─── MATERIAL PROVIDED ───

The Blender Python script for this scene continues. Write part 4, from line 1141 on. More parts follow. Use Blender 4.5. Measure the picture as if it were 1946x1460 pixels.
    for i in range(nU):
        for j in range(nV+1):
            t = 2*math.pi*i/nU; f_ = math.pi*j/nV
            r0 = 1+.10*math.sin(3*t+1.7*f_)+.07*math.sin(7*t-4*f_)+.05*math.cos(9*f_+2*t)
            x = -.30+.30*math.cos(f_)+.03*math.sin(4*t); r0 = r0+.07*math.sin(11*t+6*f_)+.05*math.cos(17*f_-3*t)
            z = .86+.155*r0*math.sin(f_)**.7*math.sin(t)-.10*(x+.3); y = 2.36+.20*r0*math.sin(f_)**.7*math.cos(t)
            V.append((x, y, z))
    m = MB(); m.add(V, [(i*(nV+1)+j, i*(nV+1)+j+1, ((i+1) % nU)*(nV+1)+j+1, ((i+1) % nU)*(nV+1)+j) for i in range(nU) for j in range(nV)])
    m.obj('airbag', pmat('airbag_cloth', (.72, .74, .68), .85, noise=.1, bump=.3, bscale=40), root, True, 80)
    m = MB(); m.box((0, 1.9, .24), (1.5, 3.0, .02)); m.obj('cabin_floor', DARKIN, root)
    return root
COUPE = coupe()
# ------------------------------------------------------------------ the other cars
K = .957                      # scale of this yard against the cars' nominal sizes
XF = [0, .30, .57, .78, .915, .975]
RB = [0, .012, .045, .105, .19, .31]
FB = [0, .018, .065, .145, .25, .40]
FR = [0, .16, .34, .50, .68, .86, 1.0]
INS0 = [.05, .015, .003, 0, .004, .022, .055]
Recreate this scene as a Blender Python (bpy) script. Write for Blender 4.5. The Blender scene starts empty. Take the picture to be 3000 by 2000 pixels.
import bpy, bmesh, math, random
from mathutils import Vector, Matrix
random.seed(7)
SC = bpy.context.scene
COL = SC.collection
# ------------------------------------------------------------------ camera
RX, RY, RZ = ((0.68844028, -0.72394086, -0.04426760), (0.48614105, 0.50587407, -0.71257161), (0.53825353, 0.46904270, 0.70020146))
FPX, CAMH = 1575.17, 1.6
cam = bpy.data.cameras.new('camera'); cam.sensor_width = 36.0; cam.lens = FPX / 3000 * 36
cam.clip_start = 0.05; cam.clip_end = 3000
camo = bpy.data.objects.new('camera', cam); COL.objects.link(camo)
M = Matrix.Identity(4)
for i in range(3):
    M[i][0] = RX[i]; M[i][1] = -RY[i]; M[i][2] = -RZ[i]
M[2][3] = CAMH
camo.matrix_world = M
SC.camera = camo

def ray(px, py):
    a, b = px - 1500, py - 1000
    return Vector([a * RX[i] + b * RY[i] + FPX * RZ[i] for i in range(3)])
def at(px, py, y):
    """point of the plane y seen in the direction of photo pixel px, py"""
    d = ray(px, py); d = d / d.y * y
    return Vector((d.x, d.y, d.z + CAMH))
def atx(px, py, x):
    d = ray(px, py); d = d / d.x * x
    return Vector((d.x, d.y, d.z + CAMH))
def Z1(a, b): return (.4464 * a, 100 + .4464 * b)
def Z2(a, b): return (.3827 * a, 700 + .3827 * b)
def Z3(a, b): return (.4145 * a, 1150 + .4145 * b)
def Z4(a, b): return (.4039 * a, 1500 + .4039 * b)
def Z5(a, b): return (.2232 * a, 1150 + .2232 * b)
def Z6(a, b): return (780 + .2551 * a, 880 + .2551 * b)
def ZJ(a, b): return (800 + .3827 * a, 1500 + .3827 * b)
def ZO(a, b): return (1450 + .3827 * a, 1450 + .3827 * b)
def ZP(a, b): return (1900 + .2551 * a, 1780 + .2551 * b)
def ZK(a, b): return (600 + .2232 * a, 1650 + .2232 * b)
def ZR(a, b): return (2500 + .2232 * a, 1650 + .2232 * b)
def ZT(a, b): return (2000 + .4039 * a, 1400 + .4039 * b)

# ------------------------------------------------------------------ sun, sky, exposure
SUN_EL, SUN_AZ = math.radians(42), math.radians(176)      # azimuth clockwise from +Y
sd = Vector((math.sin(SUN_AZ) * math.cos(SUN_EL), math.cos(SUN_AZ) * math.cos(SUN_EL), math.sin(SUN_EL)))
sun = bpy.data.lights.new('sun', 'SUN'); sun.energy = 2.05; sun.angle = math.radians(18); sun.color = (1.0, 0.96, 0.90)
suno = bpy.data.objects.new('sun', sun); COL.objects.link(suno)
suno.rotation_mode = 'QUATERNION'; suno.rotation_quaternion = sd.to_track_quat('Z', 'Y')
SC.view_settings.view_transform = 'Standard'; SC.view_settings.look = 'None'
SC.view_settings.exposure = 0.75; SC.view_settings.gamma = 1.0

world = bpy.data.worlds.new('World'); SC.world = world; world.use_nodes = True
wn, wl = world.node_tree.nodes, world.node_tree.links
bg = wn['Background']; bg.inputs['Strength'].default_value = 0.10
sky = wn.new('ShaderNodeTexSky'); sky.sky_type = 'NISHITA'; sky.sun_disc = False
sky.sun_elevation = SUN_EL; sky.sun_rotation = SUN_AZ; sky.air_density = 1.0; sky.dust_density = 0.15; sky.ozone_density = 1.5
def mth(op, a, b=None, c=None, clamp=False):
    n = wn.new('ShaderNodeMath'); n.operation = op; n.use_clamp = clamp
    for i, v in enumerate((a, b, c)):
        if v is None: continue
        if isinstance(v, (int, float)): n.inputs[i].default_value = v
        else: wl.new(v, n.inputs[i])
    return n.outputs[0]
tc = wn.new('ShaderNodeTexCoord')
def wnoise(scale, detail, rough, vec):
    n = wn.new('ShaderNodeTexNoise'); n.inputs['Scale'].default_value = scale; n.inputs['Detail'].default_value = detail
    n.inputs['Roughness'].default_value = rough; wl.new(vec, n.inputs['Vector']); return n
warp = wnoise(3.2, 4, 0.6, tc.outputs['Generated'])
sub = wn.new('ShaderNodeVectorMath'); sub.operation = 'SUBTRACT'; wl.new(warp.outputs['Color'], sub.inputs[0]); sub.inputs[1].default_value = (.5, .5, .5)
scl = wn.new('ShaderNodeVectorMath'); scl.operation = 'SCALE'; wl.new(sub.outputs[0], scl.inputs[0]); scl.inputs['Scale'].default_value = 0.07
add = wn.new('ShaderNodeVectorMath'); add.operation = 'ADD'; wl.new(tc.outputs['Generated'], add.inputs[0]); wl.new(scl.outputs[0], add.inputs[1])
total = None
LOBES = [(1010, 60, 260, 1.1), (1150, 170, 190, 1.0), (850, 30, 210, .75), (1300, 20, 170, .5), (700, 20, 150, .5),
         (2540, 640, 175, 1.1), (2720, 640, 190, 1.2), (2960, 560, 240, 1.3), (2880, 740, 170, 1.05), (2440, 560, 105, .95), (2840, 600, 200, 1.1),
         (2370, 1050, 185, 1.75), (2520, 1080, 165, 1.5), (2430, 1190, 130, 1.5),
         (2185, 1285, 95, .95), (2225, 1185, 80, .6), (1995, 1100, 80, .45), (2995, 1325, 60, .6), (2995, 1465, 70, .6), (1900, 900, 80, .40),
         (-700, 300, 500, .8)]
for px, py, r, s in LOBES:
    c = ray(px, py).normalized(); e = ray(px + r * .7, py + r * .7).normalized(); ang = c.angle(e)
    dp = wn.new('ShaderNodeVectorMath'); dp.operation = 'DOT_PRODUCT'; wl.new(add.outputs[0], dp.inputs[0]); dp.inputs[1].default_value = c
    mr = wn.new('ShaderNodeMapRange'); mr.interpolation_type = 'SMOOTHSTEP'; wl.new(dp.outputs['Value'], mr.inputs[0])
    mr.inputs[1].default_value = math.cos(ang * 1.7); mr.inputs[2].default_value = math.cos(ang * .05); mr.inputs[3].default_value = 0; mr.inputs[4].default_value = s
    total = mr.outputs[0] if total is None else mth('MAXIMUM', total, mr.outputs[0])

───

-- PROBLEM STATEMENT --
Keep both end lines and retype everything in the records above from the line containing "Recreate this scene" through the line containing "SC.camera = camo", exactly, with nothing else.

-- ANSWER TO THE TASK --
Recreate this scene as a Blender Python (bpy) script. Write for Blender 4.5. The Blender scene starts empty. Take the picture to be 3000 by 2000 pixels.
import bpy, bmesh, math, random
from mathutils import Vector, Matrix
random.seed(7)
SC = bpy.context.scene
COL = SC.collection
# ------------------------------------------------------------------ camera
RX, RY, RZ = ((0.68844028, -0.72394086, -0.04426760), (0.48614105, 0.50587407, -0.71257161), (0.53825353, 0.46904270, 0.70020146))
FPX, CAMH = 1575.17, 1.6
cam = bpy.data.cameras.new('camera'); cam.sensor_width = 36.0; cam.lens = FPX / 3000 * 36
cam.clip_start = 0.05; cam.clip_end = 3000
camo = bpy.data.objects.new('camera', cam); COL.objects.link(camo)
M = Matrix.Identity(4)
for i in range(3):
    M[i][0] = RX[i]; M[i][1] = -RY[i]; M[i][2] = -RZ[i]
M[2][3] = CAMH
camo.matrix_world = M
SC.camera = camo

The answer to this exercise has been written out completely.